Violating this law has serious consequences because the SEC may prosecute the individuals and companies involved. Also, there is one more compensation type which is called disgorgement. In this section, we will examine the concept of "disgorgement", which has an important place with the sanctions applied and demands the return of the profits taken from the corruption transaction. Disgorgement requires that profits from corrupt practices be returned to the US treasury. Disgorgement can be compared to the concepts of unjust enrichment and the return of illicit goods with their similarities. This concept was introduced in the Securities Exchange Act 1934 and was applied by the SEC with the aim of recovering unfair gains in irregularities. The SEC was first established in 2004 by ABB Ltd. requested the return of unfair profits based on FCPA law in the investigation of that company. According to FATF data, Siemens refunded 350 million dollars while Och-Ziff refunded 199 million dollars of their profit as a disgorgement.

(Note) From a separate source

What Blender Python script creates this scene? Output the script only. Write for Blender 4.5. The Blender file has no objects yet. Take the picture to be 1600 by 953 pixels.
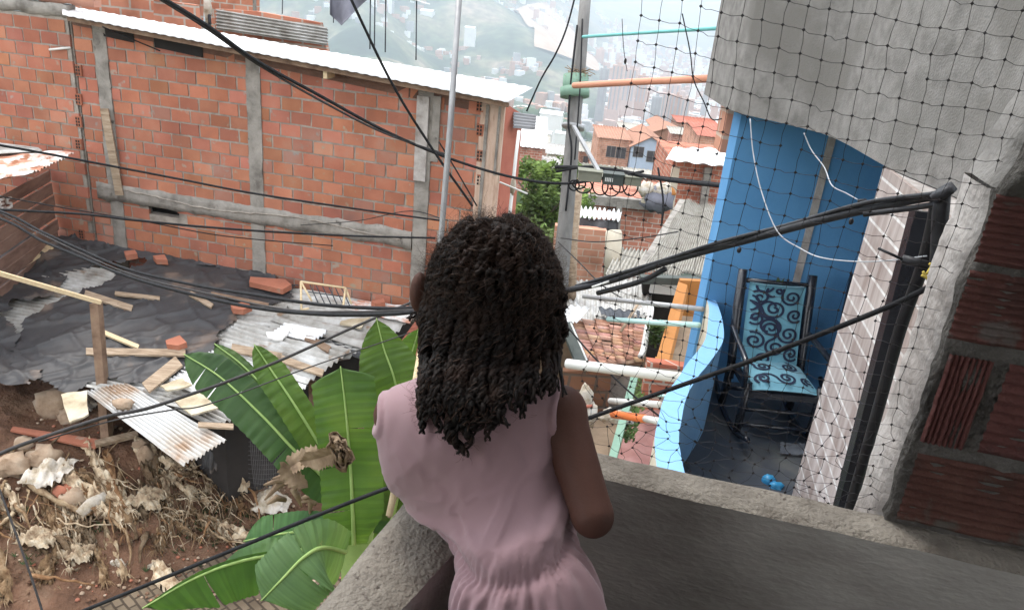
import bpy, math, random
import numpy as np
from mathutils import Vector, Matrix, noise as mnoise

random.seed(7); np.random.seed(7)
C = bpy.context.scene.collection
R = math.radians

# ------------------------------------------------------------------ camera, sky, sun, exposure
CZ = 1.70
FOC = 1200.0                                   # focal length in photo pixels (photo 1600 wide)
_D = np.array([-295., -2923., FOC]); _D /= np.linalg.norm(_D)
CU = -_D                                       # world up seen from the camera (x right, y up, z forward)
_f = np.array([0, 0, 1.]); CY = _f - (_f @ CU) * CU; CY /= np.linalg.norm(CY)
CX = np.cross(CY, CU)
if CX[0] < 0: CX = -CX
CAM = np.array([0, 0, CZ])

cd = bpy.data.cameras.new('camera'); cam = bpy.data.objects.new('camera', cd); C.objects.link(cam)
cd.sensor_width = 36; cd.lens = 36 * FOC / 1600; cd.clip_start = .05; cd.clip_end = 20000
right = Vector((CX[0], CY[0], CU[0])); up = Vector((CX[1], CY[1], CU[1])); fwd = Vector((CX[2], CY[2], CU[2]))
mw = Matrix((right, up, -fwd)).transposed().to_4x4(); mw.translation = Vector(CAM)
cam.matrix_world = mw
sc = bpy.context.scene; sc.camera = cam
sc.view_settings.view_transform = 'Standard'; sc.view_settings.look = 'None'
sc.view_settings.exposure = 1.12; sc.view_settings.gamma = 1
sc.cycles.use_denoising = True
sc.cycles.max_bounces = 7; sc.cycles.diffuse_bounces = 4; sc.cycles.volume_bounces = 1
sc.cycles.transparent_max_bounces = 12
sc.cycles.caustics_reflective = False; sc.cycles.caustics_refractive = False

SUN_EL, SUN_AZ = R(58), R(-35)                 # azimuth measured from +Y towards +X
w = bpy.data.worlds.new('World'); sc.world = w; w.use_nodes = True
nt = w.node_tree; bg = nt.nodes['Background']
sky = nt.nodes.new('ShaderNodeTexSky'); sky.sky_type = 'NISHITA'; sky.sun_disc = False
sky.sun_elevation = SUN_EL; sky.sun_rotation = SUN_AZ; sky.air_density = 1.0; sky.dust_density = 4.0
tc = nt.nodes.new('ShaderNodeTexCoord'); nz = nt.nodes.new('ShaderNodeTexNoise'); nz.inputs['Scale'].default_value = 2.2
nz.inputs['Detail'].default_value = 6
cr = nt.nodes.new('ShaderNodeValToRGB'); cr.color_ramp.elements[0].position = .3; cr.color_ramp.elements[1].position = .6
cr.color_ramp.elements[0].color = (.72, .72, .72, 1); cr.color_ramp.elements[1].color = (.97, .97, .97, 1)
mx = nt.nodes.new('ShaderNodeMix'); mx.data_type = 'RGBA'
mx.inputs[7].default_value = (8.2, 8.3, 8.5, 1)  # the overcast deck, as bright as the sky texture round the sun
nt.links.new(tc.outputs['Generated'], nz.inputs['Vector']); nt.links.new(nz.outputs['Fac'], cr.inputs['Fac'])
nt.links.new(cr.outputs['Color'], mx.inputs[0]); nt.links.new(sky.outputs['Color'], mx.inputs[6])
nt.links.new(mx.outputs[2], bg.inputs['Color']); bg.inputs['Strength'].default_value = .15
sl = bpy.data.lights.new('sun', 'SUN'); so = bpy.data.objects.new('sun', sl); C.objects.link(so)
sl.energy = 1.5; sl.angle = R(14); sl.color = (1, .965, .91)
sd = Vector((math.sin(SUN_AZ) * math.cos(SUN_EL), math.cos(SUN_AZ) * math.cos(SUN_EL), math.sin(SUN_EL)))
so.rotation_euler = sd.to_track_quat('Z', 'Y').to_euler(); so.location = (0, 0, 60)

# ------------------------------------------------------------------ placing helpers
def ray(px, py):
    r = np.array([(px - 800) / FOC, (476.5 - py) / FOC, 1.]); return np.array([r @ CX, r @ CY, r @ CU])
def A(px, py, d): return CAM + ray(px, py) * d                     # at a depth
def Z(px, py, z):
    r = ray(px, py); return CAM + r * (z - CZ) / r[2]                # on a level
def PL(px, py, P, n):
    r = ray(px, py); P = np.array(P, float); n = np.array(n, float); return CAM + r * ((P - CAM) @ n) / (r @ n)
def V(px, py, y0, s=0.0):                                           # on an upright plane y = y0 + s*x
    r = ray(px, py); t = y0 / (r[1] - s * r[0]); return CAM + r * t
def nrm(v):
    v = np.array(v, float); return v / (np.linalg.norm(v) + 1e-12)
def sm(a, b, x):
    t = np.clip((x - a) / (b - a), 0, 1); return t * t * (3 - 2 * t)
def fbm(x, y, z=0, o=4):
    return mnoise.fractal(Vector((x, y, z)), 1.0, 2.0, o)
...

Calculating Penalty Amount

Calculating the penalty amount for FCPA violations is a complex process that takes into account several factors. These factors include the company's previous criminal history, the nature and location of the abuses, the duration and impact of the abuse on investors, the detection method and the entity that reported it, the time taken to put effective control in place after the fraud has occurred, and whether the company has fully cooperated with regulatory authorities. These questions are used to determine the severity of the violation and the amount of the penalty that will be imposed on the company. In general, penalties for FCPA violations can be severe and can include significant fines, disgorgement of profits, and even criminal charges against individuals involved in the violation. It is therefore essential for companies to ensure that they have robust compliance programs in place to prevent FCPA violations and to respond quickly and appropriately if such violations occur.